Proudly may the American point to it as the fruit of the birth-right of freedom and equality.
The widowed mother, in some obscure cottage, as she looks upon the
son of her poverty, may indulge the hop[e]s, so near to every mother's
heart, and stimulate her boy to emulation, by pointing to the history of
Jackson. A history teaching that he who from youth to age, will carry
his heart, a ready offering to his country, who will do all, dare all,
suffer all for patriotism's sake, may hope to reap all that country can
bestow.
Though the close of his presidential term was the close of Jackson's
public life, it was not the close of his public usefulness. The interest
he had taken in public affairs had been part of the love he bore his
country. Having never sprung from a thirst for office, it continued to
the close of his life.
From the shades of the Hermitage, came words of patriotism and
experience, tempered by the calm of separation from worldly strife, and
illumined by the light of a pure christianity.

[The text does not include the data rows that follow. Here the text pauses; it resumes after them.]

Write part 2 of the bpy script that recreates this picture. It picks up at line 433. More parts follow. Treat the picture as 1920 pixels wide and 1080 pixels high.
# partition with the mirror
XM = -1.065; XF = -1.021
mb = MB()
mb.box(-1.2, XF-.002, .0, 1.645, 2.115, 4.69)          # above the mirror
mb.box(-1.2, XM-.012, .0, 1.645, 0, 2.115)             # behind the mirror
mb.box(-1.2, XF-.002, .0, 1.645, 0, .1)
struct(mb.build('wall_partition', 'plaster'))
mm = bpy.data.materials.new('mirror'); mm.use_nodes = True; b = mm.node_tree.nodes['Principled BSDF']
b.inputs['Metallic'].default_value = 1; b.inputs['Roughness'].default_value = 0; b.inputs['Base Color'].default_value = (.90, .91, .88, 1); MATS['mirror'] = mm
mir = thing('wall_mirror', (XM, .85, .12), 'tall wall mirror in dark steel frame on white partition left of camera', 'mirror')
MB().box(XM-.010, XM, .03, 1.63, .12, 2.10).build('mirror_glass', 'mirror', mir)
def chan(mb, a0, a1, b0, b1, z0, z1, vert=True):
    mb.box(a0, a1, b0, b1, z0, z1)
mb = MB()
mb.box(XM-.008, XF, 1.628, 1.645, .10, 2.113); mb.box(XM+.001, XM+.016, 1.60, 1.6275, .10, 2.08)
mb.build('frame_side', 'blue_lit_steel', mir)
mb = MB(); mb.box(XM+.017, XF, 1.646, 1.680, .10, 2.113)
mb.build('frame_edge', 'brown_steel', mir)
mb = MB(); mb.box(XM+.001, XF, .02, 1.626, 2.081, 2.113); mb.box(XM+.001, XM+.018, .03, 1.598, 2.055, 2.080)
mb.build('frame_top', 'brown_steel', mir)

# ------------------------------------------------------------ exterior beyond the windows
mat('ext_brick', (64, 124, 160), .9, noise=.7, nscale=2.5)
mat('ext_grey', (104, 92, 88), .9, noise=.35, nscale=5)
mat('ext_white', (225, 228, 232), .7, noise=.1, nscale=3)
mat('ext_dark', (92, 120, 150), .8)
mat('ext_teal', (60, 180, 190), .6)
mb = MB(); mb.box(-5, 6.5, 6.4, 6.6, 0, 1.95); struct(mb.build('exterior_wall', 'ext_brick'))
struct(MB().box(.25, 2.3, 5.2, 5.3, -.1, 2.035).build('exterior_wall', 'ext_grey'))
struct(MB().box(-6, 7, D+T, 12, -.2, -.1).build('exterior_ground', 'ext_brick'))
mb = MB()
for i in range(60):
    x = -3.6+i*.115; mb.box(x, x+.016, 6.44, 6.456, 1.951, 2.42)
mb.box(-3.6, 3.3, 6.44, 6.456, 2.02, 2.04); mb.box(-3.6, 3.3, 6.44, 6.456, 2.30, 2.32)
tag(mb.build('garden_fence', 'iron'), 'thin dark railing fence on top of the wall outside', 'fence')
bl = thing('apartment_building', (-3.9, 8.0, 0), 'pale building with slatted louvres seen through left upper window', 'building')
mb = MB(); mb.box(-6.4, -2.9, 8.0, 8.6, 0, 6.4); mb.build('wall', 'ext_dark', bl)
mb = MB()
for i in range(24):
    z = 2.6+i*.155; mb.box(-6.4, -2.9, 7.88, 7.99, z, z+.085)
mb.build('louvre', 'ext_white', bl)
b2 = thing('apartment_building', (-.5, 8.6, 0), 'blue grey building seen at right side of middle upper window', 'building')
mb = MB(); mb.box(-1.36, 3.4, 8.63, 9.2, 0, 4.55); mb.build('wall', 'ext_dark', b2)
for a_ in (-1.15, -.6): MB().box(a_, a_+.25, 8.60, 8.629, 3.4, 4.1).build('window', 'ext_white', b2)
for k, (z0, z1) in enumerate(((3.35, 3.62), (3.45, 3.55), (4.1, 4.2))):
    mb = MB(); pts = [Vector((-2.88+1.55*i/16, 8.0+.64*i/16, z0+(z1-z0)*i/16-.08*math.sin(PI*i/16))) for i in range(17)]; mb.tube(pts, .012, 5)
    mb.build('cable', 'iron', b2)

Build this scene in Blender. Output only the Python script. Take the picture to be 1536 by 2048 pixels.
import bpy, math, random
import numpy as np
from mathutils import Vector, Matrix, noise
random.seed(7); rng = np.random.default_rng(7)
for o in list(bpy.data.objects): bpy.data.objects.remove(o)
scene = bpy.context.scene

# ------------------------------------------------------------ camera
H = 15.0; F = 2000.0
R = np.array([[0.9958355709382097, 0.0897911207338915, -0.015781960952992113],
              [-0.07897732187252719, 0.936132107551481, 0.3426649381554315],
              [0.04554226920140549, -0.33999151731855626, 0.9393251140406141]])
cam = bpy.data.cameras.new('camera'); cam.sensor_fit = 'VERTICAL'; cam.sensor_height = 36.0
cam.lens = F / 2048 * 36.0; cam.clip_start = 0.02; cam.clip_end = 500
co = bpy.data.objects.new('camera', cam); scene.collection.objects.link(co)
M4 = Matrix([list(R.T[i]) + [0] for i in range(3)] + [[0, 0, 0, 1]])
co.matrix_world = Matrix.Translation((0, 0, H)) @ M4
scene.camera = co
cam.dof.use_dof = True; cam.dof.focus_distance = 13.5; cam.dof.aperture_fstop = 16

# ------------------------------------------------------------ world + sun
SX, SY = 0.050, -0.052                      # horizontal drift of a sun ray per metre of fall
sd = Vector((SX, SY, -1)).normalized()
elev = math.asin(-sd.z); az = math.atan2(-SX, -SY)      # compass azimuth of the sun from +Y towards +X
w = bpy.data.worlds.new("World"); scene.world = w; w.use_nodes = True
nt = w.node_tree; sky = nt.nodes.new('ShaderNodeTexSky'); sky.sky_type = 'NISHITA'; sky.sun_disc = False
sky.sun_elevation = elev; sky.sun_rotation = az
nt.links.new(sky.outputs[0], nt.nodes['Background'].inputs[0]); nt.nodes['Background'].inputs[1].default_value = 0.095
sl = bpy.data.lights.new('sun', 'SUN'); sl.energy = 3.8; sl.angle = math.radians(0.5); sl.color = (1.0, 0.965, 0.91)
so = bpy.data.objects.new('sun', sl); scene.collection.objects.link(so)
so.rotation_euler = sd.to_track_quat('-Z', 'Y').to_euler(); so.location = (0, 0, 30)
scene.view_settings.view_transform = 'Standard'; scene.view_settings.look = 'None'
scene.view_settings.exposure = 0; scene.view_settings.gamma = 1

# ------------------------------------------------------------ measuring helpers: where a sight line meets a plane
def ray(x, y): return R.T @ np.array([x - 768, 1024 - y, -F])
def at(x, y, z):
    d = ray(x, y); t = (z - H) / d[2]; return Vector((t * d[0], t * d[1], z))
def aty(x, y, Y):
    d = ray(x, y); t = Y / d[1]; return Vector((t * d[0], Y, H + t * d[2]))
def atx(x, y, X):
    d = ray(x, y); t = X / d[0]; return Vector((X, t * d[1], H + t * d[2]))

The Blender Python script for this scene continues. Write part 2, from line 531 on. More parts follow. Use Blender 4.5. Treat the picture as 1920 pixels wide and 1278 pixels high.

He died with the assurance that the principles of our government were
on a firm basis; with the abiding faith in the people he had evinced
through life; with gratitude to a merciful providence that had sustained
him in the defence of his beloved country; with the resignation of one
whose mission was complete, and the cheerfulness of christian piety and
hope.
Standing beside the new made grave, the fountains of our grief so
totally broken up, it is not for us to judge the fame of Jackson. When
Time, the justifier of the dead, when time, who plucks the shaft of
malice from the persecuted, and strips the mask off the accidental
favorite; when Time, the dust of whose unceasing tread, covers in
oblivion the creeping things who spit their venom on the feet of those
whom they may not emulate, when time shall build on the wide level of
history a monument to Jackson's fame, it will rise colossal among the
mighty of the earth.
'Tis ours to pour the oblation of a people's gratitude upon the spot, where moldering sleeps the earthly form of ANDREW JACKSON.
From The Papers of Jefferson Davis, Volume 2, pp. 266-81. Transcribed from the Vicksburg Sentinel and Expositor, July 15, 1845.